Psychic Pizza Deliverers Go to the Ghost Town: A Game of Deduction and Puzzles | Casual Game Revolution

Psychic Pizza Deliverers Go to the Ghost Town: A Game of Deduction and Puzzles

 Psychic Pizza Deliverers Go to the Ghost Town

Can you get your pizza delivered in a town you don’t know, while surrounded by ghosts you can’t see? Be the first to find your way and become the best pizza deliverer in town!

Published by Allplay (BoardGameTables.com) and designed for 3-5 players (with one player taking on the role of game master) Psychic Pizza Deliverers Go to the Ghost Town is a deduction game with one of the most fun-to-say game titles any board game has ever had.

Gameplay

One player is the mayor and the other players take on the roles of pizza deliverers. The town is laid out on a grid. The mayor has a map of the town, with tokens to mark what is in each square of the grid, including where each player starts. The mayor can either use one of the town setup cards that tells him where to put everything or he can build the town himself using a few set rules. The other players each have a player board that they can draw on, and a grid in which they can attempt to map out the town.

Only the pizza deliverers have turns. The mayor acts as a game master. On your turn, you will move, attack, or play a psychic card. Psychic cards have special one-time abilities. Every player starts the game with one but also gets another one when defeating a ghost.

When you move, you say whether you are moving one space north, south, east, or west. The mayor then tells you if the move was successful or if something was blocking you, saying if it is either a fence (a fence tile or the edge of the map) or a ghost. There is also a teleport token which, if you move onto it, teleports you across the map.

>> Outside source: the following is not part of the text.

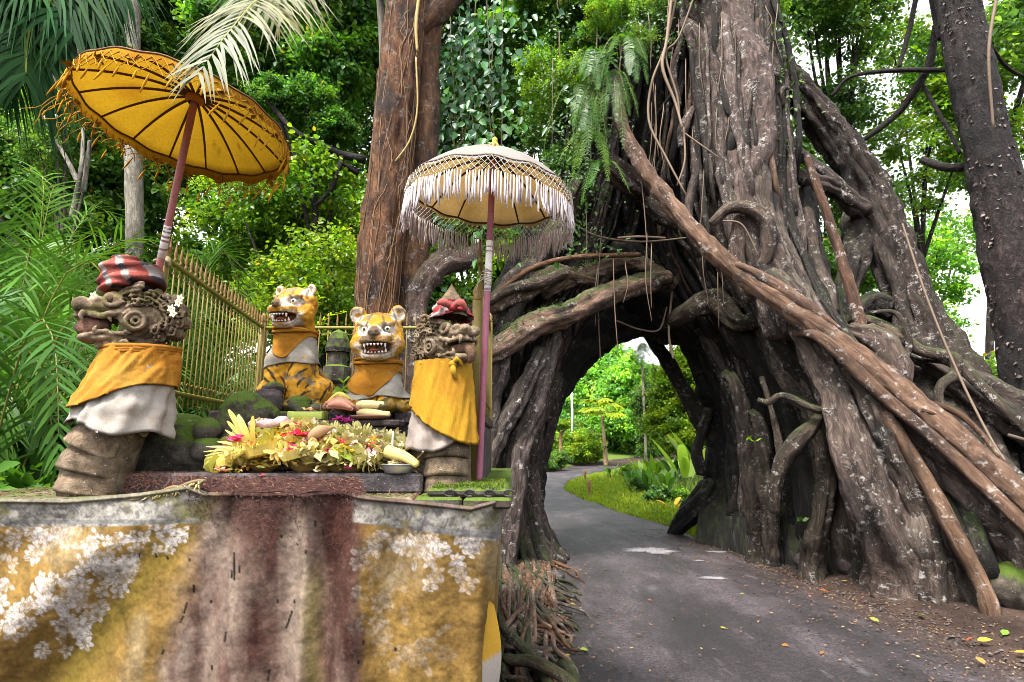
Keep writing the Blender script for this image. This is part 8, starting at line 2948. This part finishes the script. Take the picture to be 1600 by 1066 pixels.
for k, (px, d, h) in enumerate([(500, 3.76, .1), (362, 3.36, .05), (430, 3.5, .09), (470, 3.4, .1), (560, 3.44, .09), (585, 3.4, .08)]):
    p = W(px, 690, d)
    p[2] = heap_z(px, d) if d < 3.7 else W(500, 656, 3.76)[2]
    mb = MB()
    mb.tube([p, p + (rr.normal(0, .03), rr.normal(0, .02), h)], .0017, 4, (.3, .14, .07))
    thing1("incense_stick", mb, 'plain', ["thin incense stick beside the green tray", "short incense stick at the heap's left end", "incense stick above the heap's left middle", "incense stick near the curled brown leaf", "incense stick right of the heap's middle", "incense stick nearest the bowl in the heap"][k], "incense", "incense sticks in the heap")
# needles and petals scattered over stone tops
N = 1500
x = rr.uniform(-2.9, -.06, N)
y = rr.uniform(2.98, 3.9, N)
z = np.where((x > -2.31) & (x < -.51) & (y > 3.21), SLZ, AT) + .006
keep = ~((x > -2.0) & (x < -.55) & (y > 3.2) & (rr.random(N) < .6))
x, y, z = x[keep], y[keep], z[keep]
n = len(x)
mb = MB()
mb.leaves(np.column_stack([x, y, z]), np.column_stack([rr.normal(0, 1, (n, 2)), rr.normal(.1, .1, n)]), np.tile((0, 0, 1.0), (n, 1)), rr.uniform(.012, .05, n), rr.uniform(.0012, .004, n), np.array([(.17, .07, .04), (.24, .13, .07), (.1, .05, .03), (.5, .12, .18)])[rr.choice(4, n, p=[.4, .3, .27, .03])], simple=True)
x2 = rr.uniform(-2.05, -.25, 900)
y2 = rr.uniform(3.97, 4.6, 900)
mb.leaves(np.column_stack([x2, y2, 0 * x2 + T2 + .008]), np.column_stack([rr.normal(0, 1, (900, 2)), rr.normal(.1, .1, 900)]), np.tile((0, 0, 1.0), (900, 1)), rr.uniform(.015, .06, 900), rr.uniform(.0015, .008, 900), np.array([(.17, .07, .04), (.24, .13, .07), (.1, .05, .03)])[rr.integers(0, 3, 900)], simple=True)
tag(mb.build("needle_litter", M['plain']), "reddish dry needles scattered over the altar's stone tops", "litter", kind='stuff')
# rocks on the altar, moss, small plant, little shrine behind
def rock(px, py, d, r, lab, mat='stone_dark', seed=1, squash=.75, base=None, group=None, lump=.35):
    c = W(px, py, d)
    if base is not None:
        c[2] = base + r * squash * .75
    mb = MB()
    mb.ball(c, (r, r * .85, r * squash), 22, 16, (.95, .9, .88), lump=lump, seed=seed)
    return thing1("rock", mb, mat, lab, "rock", group)


rock(416, 626, 4.02, .12, "dark mossy rock in front of the tall tiger", 'stone_dark', 3, .85, T2 - .02)
rock(428, 608, 4.1, .075, "green moss covered stone on top of the dark rock", 'stone_moss', 8, .7)
rock(470, 640, 3.98, .085, "green moss lump at the tall tiger's paws", 'stone_moss', 5, .8, T2 - .02)
rock(495, 648, 3.9, .05, "small reddish stone right of the moss lump", 'stone_carved', 9, .8, T2 - .02)
pl = empty("seedling", W(536, 625, 4.0), "small green seedling with heart-shaped leaves beside the right tiger", "plant")
mb = MB()
mb.tube([W(538, 640, 4.0), W(536, 615, 4.0), W(537, 596, 4.0)], .004, 5, (.12, .2, .04), n=8)
mb.build("stem", M['vine'], pl)
for (px, py, ex, ey) in [(536, 610, 520, 612), (536, 606, 552, 600), (537, 600, 530, 590), (537, 604, 548, 612), (537, 598, 544, 588), (536, 614, 524, 604)]:
    a, b = W(px, py, 4.0), W(ex, ey, 3.94)
    mb = MB()
    mb.leaves(a[None], (b - a)[None], np.array([(0, -.7, .7)]), np.linalg.norm(b - a) * 1.1, .028, (.09, .2, .03))
    mb.build("leaf", M['leaf_light'], pl)
shr = empty("stone_shrine", W(525, 640, 5.2) * (1, 1, 0) + (0, 0, T2), "small dark mossy stone lantern behind the tigers", "shrine")
c = np.array((W(525, 600, 5.2)[0], 5.2, T2))
for nm, prof, col in (("base", [(.14, 0), (.14, .1), (.1, .12), (.1, .3)], (.8, .8, .75)), ("body", [(.1, .3), (.13, .33), (.13, .46), (.09, .48), (.09, .6)], (.7, .7, .66)), ("roof", [(.115, .6), (.12, .64), (.1, .72), (.07, .78), (.0, .82)], (.35, .35, .33))):
    mb = MB()
    mb.lathe(c, prof, 8, col)
    mb.build(nm, M['stone_moss'], shr, False)
# weed sprouting on the mossy dragon back
for (px, py, d, n, s, lab) in [(315, 640, 3.55, 9, .035, "pale weed growing on the left dragon's mossy back"), (300, 660, 3.45, 7, .03, "second pale weed lower on the mossy back"), (345, 618, 3.58, 10, .035, "green weed behind the mossy coil")]:
    p = W(px, py, d)
    mb = MB()
    dd = np.column_stack([rr.normal(0, 1, n), -np.abs(rr.normal(0, .6, n)), rr.uniform(0, 1, n)])
    mb.leaves(np.tile(p, (n, 1)), dd, np.column_stack([rr.normal(0, .3, n), -np.ones(n) * .5, np.ones(n)]), s, s * .3, np.array((.16, .26, .07)))
    thing1("weed", mb, 'leaf', lab, "weed")

# ------------------------------------------------------------------ roadside stones, leaves, weeds
def ground_at(x, y, dz=0.0):
    return np.array((x, y, float(ground_z(np.array([x]), np.array([y]))[0]) + dz))


for (px, py, r, lab, mat, sq, sd) in [(1513, 945, .26, "rounded mossy brown stone at the foot of the roots", 'stone_moss', .6, 3), (1600, 965, .3, "large green mossed boulder at the right edge", 'stone_moss', .9, 5), (1213, 868, .33, "tall dark boulder leaning on the arch's right foot", 'stone_dark', 1.25, 7), (1266, 893, .2, "dark stone between two buttress roots", 'stone_dark', .8, 9),
                                      (1470, 925, .12, "small dark stone under the brown root", 'stone_dark', .8, 12), (1330, 905, .2, "dark block-like stone at the base of the pale buttress", 'stone_dark', 1.3, 14), (868, 905, .12, "small brown stone at the left foot's roots", 'stone_dark', .7, 15)]:
    p = G(px, py)
    mb = MB()
    mb.ball(ground_at(p[0], p[1], r * sq * .55), (r, r * .9, r * sq), 22, 16, (.9, .86, .8), lump=.3, seed=sd)
    thing1("rock", mb, mat, lab, "rock")
FLV = [(1440, 969, (.16, .3, .04), .13, "green fallen leaf on the dirt right of the road"), (1572, 1001, (.2, .36, .06), .13, "bright green fallen leaf nearest the right corner"), (1287, 930, (.42, .12, .04), .1, "orange-brown fallen leaf by the arch foot"), (1290, 901, (.42, .4, .06), .09, "yellow-green fallen leaf at the road's edge before the buttress"),
       (1422, 935, (.5, .34, .1), .11, "tan fallen leaf below the pale buttress"), (1480, 950, (.55, .36, .08), .12, "yellow fallen leaf by the mossy stone"), (1513, 942, (.5, .42, .1), .06, "small yellow leaf on the mossy stone's left"), (1540, 1010, (.5, .38, .06), .12, "yellow fallen leaf with curled edge near the right corner"),
       (1518, 1008, (.45, .12, .05), .1, "red-brown fallen leaf near the right corner"), (1367, 977, (.3, .34, .07), .1, "olive fallen leaf on the road's dirt side"), (1228, 1018, (.34, .16, .05), .07, "brown fallen leaf alone in the middle of the road"), (1597, 1030, (.5, .3, .08), .1, "orange leaf in the right bottom corner"),
       (1533, 1043, (.4, .26, .1), .12, "dry curled leaf at the bottom right"), (1320, 916, (.45, .4, .1), .08, "pale yellow leaf on the dirt beside the buttress"), (1378, 924, (.4, .42, .08), .08, "yellow-green leaf near the weeds"), (1345, 955, (.3, .2, .1), .07, "brown leaf on the dirt"),
       (842, 925, (.35, .45, .08), .08, "light green leaf on the surface roots"), (895, 952, (.5, .38, .06), .07, "yellow leaf at the road's left edge by the roots"), (885, 1035, (.55, .42, .06), .07, "bright yellow leaf on the left roots near the bottom"), (912, 1025, (.3, .4, .1), .08, "green leaf at the bottom left of the road"),
       (862, 968, (.5, .36, .06), .05, "small yellow leaf between the left surface roots"), (1015, 945, (.45, .14, .05), .06, "small orange leaf on the left half of the road"), (998, 1000, (.3, .2, .09), .06, "small brown leaf on the road's left side"), (1130, 990, (.42, .32, .08), .06, "small tan leaf in the lower middle of the road"),
       (1285, 1030, (.3, .14, .06), .06, "dark brown leaf on the road right of the middle"), (1060, 795, (.4, .3, .08), .08, "dry leaf at the verge edge"), (1160, 935, (.34, .3, .1), .05, "tiny pale leaf on the middle of the road")]
for k, (px, py, col, s, lab) in enumerate(FLV):
    p = G(px, py)
    p = ground_at(p[0], p[1], .018)
    p[2] = max(p[2], .05)
    mb = MB()
    a = rr.uniform(0, 6.28)
    col = tuple(.62 * v for v in col)
    d_ = np.array((math.cos(a), math.sin(a), .08))
    P = np.array([p - d_ * s * .5])
    mb.leaves(P, d_[None], np.array([(rr.normal(0, .25), rr.normal(0, .25) - .2, 1)]), s, s * .27, col, fold=.35, droop=-.1)
    mb.tube([P[0], P[0] - d_ * s * .3], .002, 4, np.array(col) * .7)
    tag(mb.build("fallen_leaf", M['petal']), lab, "leaf", "fallen leaves on road and dirt")
N = 5200
y = rr.uniform(4.2, 12.5, N)
e = rr.random(N) < .72
xr = np.interp(y, ROAD_R[:, 1], ROAD_R[:, 0])
xl = np.interp(y, ROAD_L[:, 1], ROAD_L[:, 0])
x = np.where(e, xr + rr.normal(-.1, .55, N), np.where(rr.random(N) < .7, xl + rr.normal(-.1, .4, N), rr.uniform(xl, xr)))
t = np.clip((x - xl) / (xr - xl), 0, 1)
z = np.maximum(ground_z(x, y), np.where((x > xl - .15) & (x < xr + .15), .02 + .03 * np.sin(np.pi * t), -1)) + .008
mb = MB()
mb.leaves(np.column_stack([x, y, z]), np.column_stack([rr.normal(0, 1, (N, 2)), rr.normal(.05, .15, N)]), np.column_stack([rr.normal(0, .3, (N, 2)), np.ones(N)]), rr.uniform(.01, .05, N), rr.uniform(.003, .012, N),
          np.array([(.08, .05, .035), (.12, .075, .05), (.04, .026, .02), (.26, .16, .06), (.2, .08, .04)])[rr.choice(5, N, p=[.3, .25, .25, .12, .08])] * rr.uniform(.7, 1.2, N)[:, None], simple=True)
tag(mb.build("leaf_litter", M['plain']), "brown crumbs of dry leaf along both sides of the road", "litter", kind='stuff')
mb = MB()
N = 2400
y = rr.uniform(4.2, 11, N)
xr = np.interp(y, ROAD_R[:, 1], ROAD_R[:, 0])
xl = np.interp(y, ROAD_L[:, 1], ROAD_L[:, 0])
x = np.where(rr.random(N) < .7, xr + rr.normal(.05, .4, N), xl + rr.normal(-.1, .25, N))
z = np.maximum(ground_z(x, y), .0) + .008
s = rr.uniform(.006, .022, N)
V0 = np.array([(1, 0, 0), (-1, 0, 0), (0, 1, 0), (0, -1, 0), (0, 0, .8), (0, 0, -.8)]) * 1.0
F0 = np.array([(0, 2, 4), (2, 1, 4), (1, 3, 4), (3, 0, 4), (2, 0, 5), (1, 2, 5), (3, 1, 5), (0, 3, 5)])
V = np.column_stack([x, y, z])[:, None] + V0[None] * s[:, None, None] * rr.uniform(.6, 1.3, (N, 6, 1))
mb.add(V.reshape(-1, 3), [(np.arange(N)[:, None, None] * 6 + F0[None]).reshape(-1, 3)], np.repeat(np.array((.045, .037, .036)) * rr.uniform(.4, 1.7, N)[:, None], 6, axis=0))
tag(mb.build("gravel", M['plain'], None, False), "loose dark gravel along the road's edges", "gravel", kind='stuff')
for (px, py, n, s, col, lab) in [(1340, 878, 14, .12, (.07, .17, .025), "green weed at the foot of the pale buttress"), (1390, 927, 12, .07, (.09, .18, .04), "small weed on the dirt beside the fallen leaves"), (1430, 935, 12, .07, (.09, .18, .04), "small weed right of the first dirt weed"), (1482, 900, 8, .3, (.06, .2, .02), "tall bright green plant between the brown roots"),
                                 (1575, 965, 16, .1, (.08, .16, .05), "weed in front of the mossed boulder"), (1345, 868, 10, .12, (.08, .19, .03), "weed climbing beside the buttress root"), (1252, 815, 10, .1, (.05, .13, .02), "weed in the trunk's hollow"), (790, 985, 26, .1, (.05, .14, .02), "green weed among the surface roots by the cloth"), (800, 1010, 22, .09, (.05, .13, .02), "lower green weed among the surface roots"),
                                 (1175, 690, 6, .12, (.16, .34, .03), "bright leaf glowing in the trunk's window"), (785, 900, 18, .09, (.04, .12, .02), "weed at the top of the surface roots")]:
    p = G(px, py) if py > 860 else W(px, py, 8.6)
    if py > 860:
        p = ground_at(p[0], p[1], .02)
    dd = np.column_stack([rr.normal(0, .8, n), rr.normal(-.3, .7, n), rr.uniform(.3, 1.4, n)])
    mb = MB()
    mb.leaves(np.tile(p, (n, 1)) + rr.normal(0, s * .35, (n, 3)) * (1, 1, .3), dd, np.column_stack([rr.normal(0, .4, n), -np.ones(n) * .4, np.ones(n)]), s * rr.uniform(.6, 1.2, n), s * .2, np.array(col) * rr.uniform(.7, 1.3, n)[:, None])
    thing1("weed", mb, 'leaf', lab, "weed")
mb = MB()
P = [ground_at(*(G(px, py)[:2]), .05) for px, py in ((1222, 877), (1240, 874), (1268, 872))]
mb.tube(np.array(P), [.012, .016, .012], 8, (.5, .44, .38), n=12)
thing1("stick", mb, 'plain', "pale stick lying at the road's edge below the dark boulder", "stick")
# small posts on the verge
for (px, py, d, h, lab) in [(919, 772, 20.0, .55, "small brown carved post standing on the grass verge"), (913, 752, 26.5, .5, "thin wooden peg behind the carved post")]:
    p = gpt(px, d)
    mb = MB()
    mb.lathe(p, [(.05, -.05), (.06, .1), (.045, h * .45), (.07, h * .5), (.05, h * .6), (.075, h * .75), (.06, h * .95), (.0, h)], 9, (.26, .15, .07))
    thing1("wooden_post", mb, 'plain', lab, "post")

If a player moves onto a house token but does not have pizza, or does not have the right pizza, the player is told. A house doesn’t get added to the board until its pizza has been picked up, and then ghosts are placed surrounding it. If the player moves onto a square with a pizza token, he takes that pizza token. If a player has a pizza token and manages to move onto the house that matches that token, he wins the game.

When a player chooses the attack action, he announces if he is attacking the space north, south, east, or west of him. If there is a ghost in that space it is defeated and removed from the board. If there is not a ghost, nothing happens.

At the end of your turn, the mayor tells you which four spaces orthogonally adjacent to you (north, south, east, and west) contain a fence (this can again either be a fence tile or the edge of the map). He then tells you how many ghosts, pizzas, or houses there are in the eight spaces surrounding your player piece, but not where.

The first player to find and successfully deliver a pizza wins.

Psychic Pizza Deliverers Go to the Ghost Town Components

Review

Psychic Pizza Deliverers Go to the Ghost Town is a challenging, fun, thematic deduction game. It’s a ton of fun to slowly fill out the map and get a sense of your place in the town and where things are around you. The moment when you actually manage to deliver a pizza is excellent, as are those invariable moments when you bang into a ghost or try to walk into a fence and realize you’re completely lost.

Trying to figure out other players’ movements can also give you an advantage, and the rules cleverly do not forbid you from looking at another person’s player board (although you can’t slow down the game to do so). This means that while there’s no direct player interaction, as the game progresses, it can be quite useful to have an idea of what other players are doing, keep an eye on their choices, and try to match up what they discover with what’s on your map.

Overall, the components are excellent. The player boards are useful for helping the pizza deliverer players keep track of what they’ve done and keep the maze of the town manageable, while the mayor’s board, with all the tokens to mark locations, help ensure mistakes don’t happen on his part. There’s a great aesthetic to the game, and it just looks fun. The rules are a little messy, spread out across different sheets. The basic rules are in one booklet, but key information can only be found on the mayor reference sheet and the town building guide.

Some people really enjoy taking on a game master role, running players through a system or being on the outside of the puzzle looking in. It can be a lot of fun. The mayor role doesn’t have any choices to make or control over the information they give. The game does encourage the mayor to lean into the role and have fun with the acting, though. If you have someone in the game group who enjoys this type of role, that’s great, but if not, the mayor player will definitely feel a little left out of the action. Building the town can be fun, setting out your own puzzle, and it will be necessary to do so if you play the game more than a handful of times, as there aren’t many town setup cards included.

If you enjoy deduction games, Psychic Pizza Deliverers Go to the Ghost Town keeps things contained in a pretty tight package and under an hour gameplay but can offer some challenging and fun puzzles, and a theme that would make it perfect for Halloween.

Pros: Great theme and components, solid puzzle, good game length

Cons: Mayor role will not appeal to everyone, not many town setup cards included, rules are laid out messily

Disclosure: we received a complimentary review copy of this game.